Since the plaintiffs, by their own admission, were not aware of the variance when they bought the property, no equitable considerations militate against this result. Compare Hogan v. Hayes, 19 Mass. App. Ct. at 404, where the plaintiffs’ position opposing a building permit was described as “so intrinsically inequitable that it should not prevail.”

Judgment affirmed.

In relevant part G. L. c. 40A, § 10, as inserted by St. 1975, c. 808, § 3, provided: “If the rights authorized by a variance are not exercised within one year of the date of grant of such variance they shall lapse, and may be reestablished only after notice and a new hearing pursuant [to] this section.” The provision was again amended by St. 1984, c. 195.

Two cases involving the same issues were consolidated. Apparently, there was a procedural difficulty in the first case, and the plaintiffs two years later ■ reapplied for a building permit.

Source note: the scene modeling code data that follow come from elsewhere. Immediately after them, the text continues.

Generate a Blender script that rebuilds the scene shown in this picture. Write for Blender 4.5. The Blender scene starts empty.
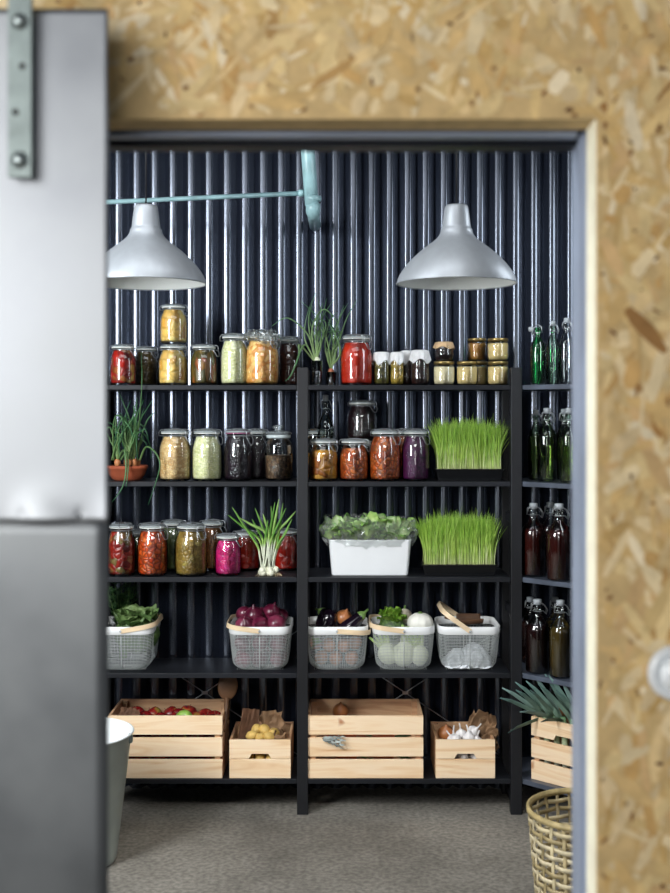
import bpy, math, random
from mathutils import Vector, Matrix, Euler, noise
R = math.radians; PI = math.pi
SC = bpy.context.scene; COL = SC.collection
rnd = random.Random(7)
# ------------------------------------------------------------------ camera frame
F = 1150.0; CX = 343.0; HY = 415.0; CZ = 1.6
def PX(px, D): return (px - CX) * D / F
def PZ(py, D): return CZ - (py - HY) * D / F
# ------------------------------------------------------------------ colours / materials
def lin(c): return tuple((v/12.92 if v <= .04045 else ((v+.055)/1.055)**2.4) for v in c)
def hx(s):
    s = s.lstrip('#'); return lin(tuple(int(s[i:i+2], 16)/255 for i in (0, 2, 4))) + (1,)
def newmat(name):
    m = bpy.data.materials.new(name); m.use_nodes = True; nt = m.node_tree; nt.nodes.clear()
    o = nt.nodes.new('ShaderNodeOutputMaterial'); return m, nt, o
def N(nt, t, **kw):
    n = nt.nodes.new(t)
    for k, v in kw.items():
        if k in n.inputs: n.inputs[k].default_value = v
        else: setattr(n, k, v)
    return n
def ramp(nt, fac, cols, pos=None, interp='LINEAR'):
    r = nt.nodes.new('ShaderNodeValToRGB'); e = r.color_ramp; e.interpolation = interp
    while len(e.elements) < len(cols): e.elements.new(.5)
    for i, c in enumerate(cols):
        e.elements[i].position = (pos[i] if pos else i/max(1, len(cols)-(0 if interp == 'CONSTANT' else 1)))
        e.elements[i].color = c
    nt.links.new(fac, r.inputs['Fac']); return r
def princ(nt, o, **kw):
    p = nt.nodes.new('ShaderNodeBsdfPrincipled')
    for k, v in kw.items(): p.inputs[k].default_value = v
    nt.links.new(p.outputs[0], o.inputs['Surface']); return p
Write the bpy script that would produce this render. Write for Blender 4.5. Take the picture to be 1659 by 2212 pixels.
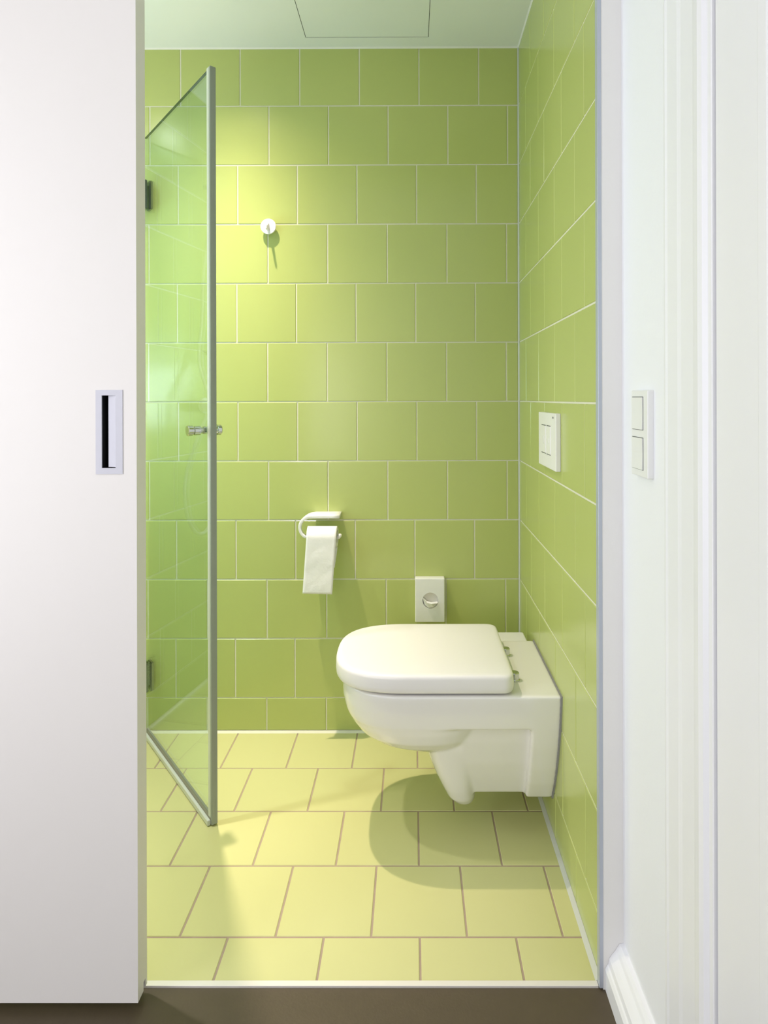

The plaintiffs argue, again relying on Hogan, that the 1972 sale of lot 8 was an exercise of the variance. In Hogan, the court found that there was a sufficient exercise of the variance by the sale of the lot containing the house in 1975 because, without it, the built-on lot would have been in manifest violation of the lot area and minimum frontage requirements. In the present case the board and the Superior Court judge distinguished Hogan on the ground urged by the defendant board, namely that a variance was not required for lot 8, that it had status as a valid nonconforming use, and was not dependent upon a variance to comply with the zoning by-law. The facts set forth in Hogan and in the record of the present case are insufficient for us to accept that distinction. The lots in Hogan were originally separate lots and acquired by the owner at different times, see Hogan at 400 n.3, and the discussion of the court appears to treat the two lots as merged.